**Material**
..........
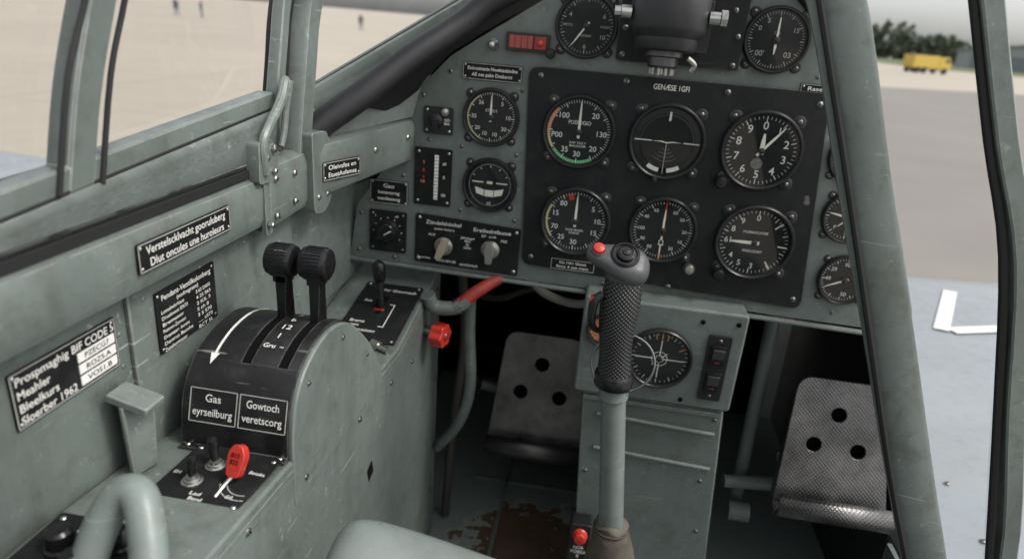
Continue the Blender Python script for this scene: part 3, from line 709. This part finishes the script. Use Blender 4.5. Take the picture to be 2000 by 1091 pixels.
for a in(-14,0,14,60): tick(b,a,.026,.033,.0014,ORG,.0022)
b.build('compass_lines',g)
rk=empty('rocker_switch_panel',frame((.168,.7595,-.3765),(1,0,0),(0,0,1),(0,-1,0))); b=MB(); b.prism(rrect(-.0135,-.044,.0135,.044,.002,3),0,.003,BEZ)
for s_ in(-1,1): b.screw(0,s_*.038,.003,.0024,SCREW)
for y in(.018,-.018):
    b.prism(rrect(-.009,y-.013,.009,y+.013,.001,2),.003,.0065,BEZ2); b.box((0,y+.005,.0068),(.014,.013,.003),DARKST,Matrix.Translation((0,y,0))@Matrix.Rotation(.18,4,'X')@Matrix.Translation((0,-y,0)))
    b.box((.0,y-.008,.0068),(.006,.0012,.0004),REDD)
b.build('rockers',rk,bevel=.0006)
gauge('brake_pressure_gauge',0,0,.021,M=frame((.028,.7595,-.345),(1,0,0),(0,0,1),(0,-1,0)),minor=20,major=5,needles=((30,.6,.0014,CREAM),),screws=False,arcs=((200,340,.4,.8,ORG),))
eb=empty('emergency_button_box',frame((.034,.745,-.655),(1,0,0),(0,.15,.99),(0,-.99,.15))); b=MB(); b.prism(rrect(-.014,-.035,.014,.026,.003,3),-.03,.012,BEZ)
b.lathe([(.0105,.012),(.0105,.014),(.0088,.015),(.0088,.021),(.007,.024),(0,.025)],RED,24,Matrix.Translation((0,.010,0)))
b.build('box',eb,bevel=.001); text(eb,"NOR\nVORRA\nB",0,-.015,.0062,.0125)

# ================================================================ RUDDER PEDALS
def pedal(cx,cy,cz,w0,w1,h,sk=0):
    e=empty('rudder_pedal',frame((cx,cy,cz),(1,0,0),V((0,.32,.947)),V((0,-.947,.32))))
    cu=bpy.data.curves.new('pedal_plate','CURVE'); cu.dimensions='2D'; cu.fill_mode='BOTH'; cu.extrude=.0022; cu.bevel_depth=.0008; cu.bevel_resolution=1
    def spl(pts):
        s=cu.splines.new('POLY'); s.points.add(len(pts)-1)
        for p,q in zip(s.points,pts): p.co=(q[0],q[1],0,1)
        s.use_cyclic_u=True
    spl(rpoly([(-w1/2+sk,-h/2),(w1/2+sk,-h/2),(w0/2,h/2),(-w0/2,h/2)],[.001,.001,.020,.020],6))
    k=w0/.125
    for hx,hy in((.0,.045),(-.030,-.004),(.034,-.006)): spl([(k*(hx+.0120*math.cos(a*math.pi/12)),k*(hy+.0120*math.sin(a*math.pi/12))) for a in range(24)])
    cu.materials.append(PEDAL); ob=bpy.data.objects.new('tread_plate',cu); link(ob,e)
    b=MB()
    rs=[]; rr=.016
    for q in range(11):
        a=-math.pi/2+math.pi*1.35*q/10
        rs.append((-h/2-rr*math.cos(a)*1.0,rr+rr*math.sin(a)))
    b.rings([[V((-w1/2+sk,y,z)) for y,z in rs],[V((w1/2+sk,y,z)) for y,z in rs]],PEDAL,closed=False)
    o=b.build('curled_toe',e); m=o.modifiers.new('s','SOLIDIFY'); m.thickness=.003; m.offset=0
    b=MB()
    for sx in(-1,1):
        xa=sx*w0/2; xb=sx*w1/2+sk
        b.add([(xb,-h/2,0),(xb,-h/2,-.018),(xa,h/2-.02,-.010),(xa,h/2-.02,0)],[(0,1,2,3)],PEDAL)
    o=b.build('side_flange',e); m=o.modifiers.new('s','SOLIDIFY'); m.thickness=.002
    b=MB()
    b.sheet([(-w0/2*.8,-h/2+.02),(w0/2*.8,-h/2+.02),(w0/2*.8,h/2-.02),(-w0/2*.8,h/2-.02)],-.012,VOID)
    b.tube([(0,.02,-.014),(0,-.04,-.05),(0,-.10,-.09)],.010,DARKST,12,4); b.tube([(-.06,-.035,-.03),(.06,-.035,-.03)],.007,GREEND,12,0)
    b.build('pedal_arm',e)
    return e
pedal(-.055,.955,-.560,.125,.155,.185,.002)
pedal(.356,.82,-.495,.112,.145,.172,.004)
b=MB()
b.tube([(.262,.90,-.30),(.268,.90,-.53),(.272,.90,-.70)],.010,GREEND,14,3)
b.tube([(.24,.87,-.615),(.36,.88,-.610)],.010,GREEND,14,0); b.cyl((.255,.87,-.665),(.285,.87,-.665),.015,.015,GREEND,16)
b.tube([(.215,.86,-.31),(.232,.86,-.32),(.238,.87,-.335)],.006,STEEL,10,3)
b.tube([(-.16,1.02,-.60),(.02,1.02,-.62)],.010,GREEND,12,0)
b.build('rudder_bar_linkage',empty('rudder_linkage'))

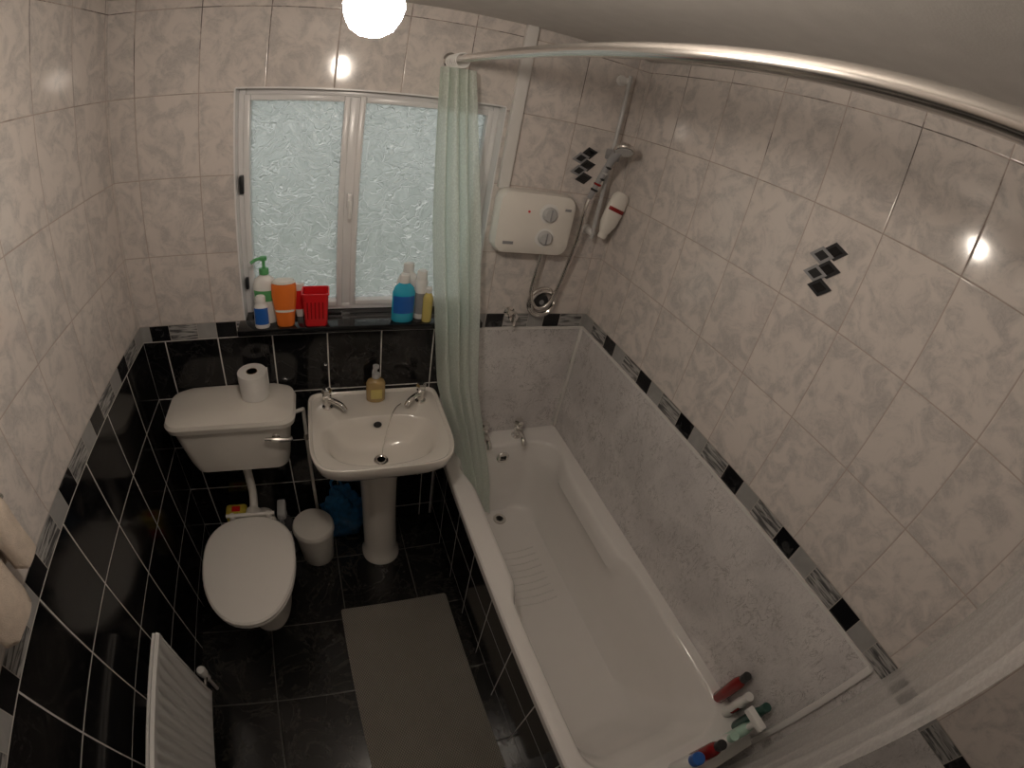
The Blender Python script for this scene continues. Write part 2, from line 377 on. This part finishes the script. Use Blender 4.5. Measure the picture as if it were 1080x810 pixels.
..........
**Exercise directions**
All records must be output exactly as they are, except for the pictures, which are left out.

**Expected answer**
Continue the Blender Python script for this scene: part 3, from line 709. This part finishes the script. Use Blender 4.5. Take the picture to be 2000 by 1091 pixels.
for a in(-14,0,14,60): tick(b,a,.026,.033,.0014,ORG,.0022)
b.build('compass_lines',g)
rk=empty('rocker_switch_panel',frame((.168,.7595,-.3765),(1,0,0),(0,0,1),(0,-1,0))); b=MB(); b.prism(rrect(-.0135,-.044,.0135,.044,.002,3),0,.003,BEZ)
for s_ in(-1,1): b.screw(0,s_*.038,.003,.0024,SCREW)
for y in(.018,-.018):
    b.prism(rrect(-.009,y-.013,.009,y+.013,.001,2),.003,.0065,BEZ2); b.box((0,y+.005,.0068),(.014,.013,.003),DARKST,Matrix.Translation((0,y,0))@Matrix.Rotation(.18,4,'X')@Matrix.Translation((0,-y,0)))
    b.box((.0,y-.008,.0068),(.006,.0012,.0004),REDD)
b.build('rockers',rk,bevel=.0006)
gauge('brake_pressure_gauge',0,0,.021,M=frame((.028,.7595,-.345),(1,0,0),(0,0,1),(0,-1,0)),minor=20,major=5,needles=((30,.6,.0014,CREAM),),screws=False,arcs=((200,340,.4,.8,ORG),))
eb=empty('emergency_button_box',frame((.034,.745,-.655),(1,0,0),(0,.15,.99),(0,-.99,.15))); b=MB(); b.prism(rrect(-.014,-.035,.014,.026,.003,3),-.03,.012,BEZ)
b.lathe([(.0105,.012),(.0105,.014),(.0088,.015),(.0088,.021),(.007,.024),(0,.025)],RED,24,Matrix.Translation((0,.010,0)))
b.build('box',eb,bevel=.001); text(eb,"NOR\nVORRA\nB",0,-.015,.0062,.0125)

# ================================================================ RUDDER PEDALS
def pedal(cx,cy,cz,w0,w1,h,sk=0):
    e=empty('rudder_pedal',frame((cx,cy,cz),(1,0,0),V((0,.32,.947)),V((0,-.947,.32))))
    cu=bpy.data.curves.new('pedal_plate','CURVE'); cu.dimensions='2D'; cu.fill_mode='BOTH'; cu.extrude=.0022; cu.bevel_depth=.0008; cu.bevel_resolution=1
    def spl(pts):
        s=cu.splines.new('POLY'); s.points.add(len(pts)-1)
        for p,q in zip(s.points,pts): p.co=(q[0],q[1],0,1)
        s.use_cyclic_u=True
    spl(rpoly([(-w1/2+sk,-h/2),(w1/2+sk,-h/2),(w0/2,h/2),(-w0/2,h/2)],[.001,.001,.020,.020],6))
    k=w0/.125
    for hx,hy in((.0,.045),(-.030,-.004),(.034,-.006)): spl([(k*(hx+.0120*math.cos(a*math.pi/12)),k*(hy+.0120*math.sin(a*math.pi/12))) for a in range(24)])
    cu.materials.append(PEDAL); ob=bpy.data.objects.new('tread_plate',cu); link(ob,e)
    b=MB()
    rs=[]; rr=.016
    for q in range(11):
        a=-math.pi/2+math.pi*1.35*q/10
        rs.append((-h/2-rr*math.cos(a)*1.0,rr+rr*math.sin(a)))
    b.rings([[V((-w1/2+sk,y,z)) for y,z in rs],[V((w1/2+sk,y,z)) for y,z in rs]],PEDAL,closed=False)
    o=b.build('curled_toe',e); m=o.modifiers.new('s','SOLIDIFY'); m.thickness=.003; m.offset=0
    b=MB()
    for sx in(-1,1):
        xa=sx*w0/2; xb=sx*w1/2+sk
        b.add([(xb,-h/2,0),(xb,-h/2,-.018),(xa,h/2-.02,-.010),(xa,h/2-.02,0)],[(0,1,2,3)],PEDAL)
    o=b.build('side_flange',e); m=o.modifiers.new('s','SOLIDIFY'); m.thickness=.002
    b=MB()
    b.sheet([(-w0/2*.8,-h/2+.02),(w0/2*.8,-h/2+.02),(w0/2*.8,h/2-.02),(-w0/2*.8,h/2-.02)],-.012,VOID)
    b.tube([(0,.02,-.014),(0,-.04,-.05),(0,-.10,-.09)],.010,DARKST,12,4); b.tube([(-.06,-.035,-.03),(.06,-.035,-.03)],.007,GREEND,12,0)
    b.build('pedal_arm',e)
    return e
pedal(-.055,.955,-.560,.125,.155,.185,.002)
pedal(.356,.82,-.495,.112,.145,.172,.004)
b=MB()
b.tube([(.262,.90,-.30),(.268,.90,-.53),(.272,.90,-.70)],.010,GREEND,14,3)
b.tube([(.24,.87,-.615),(.36,.88,-.610)],.010,GREEND,14,0); b.cyl((.255,.87,-.665),(.285,.87,-.665),.015,.015,GREEND,16)
b.tube([(.215,.86,-.31),(.232,.86,-.32),(.238,.87,-.335)],.006,STEEL,10,3)
b.tube([(-.16,1.02,-.60),(.02,1.02,-.62)],.010,GREEND,12,0)
b.build('rudder_bar_linkage',empty('rudder_linkage'))

The Blender Python script for this scene continues. Write part 2, from line 377 on. This part finishes the script. Use Blender 4.5. Measure the picture as if it were 1080x810 pixels.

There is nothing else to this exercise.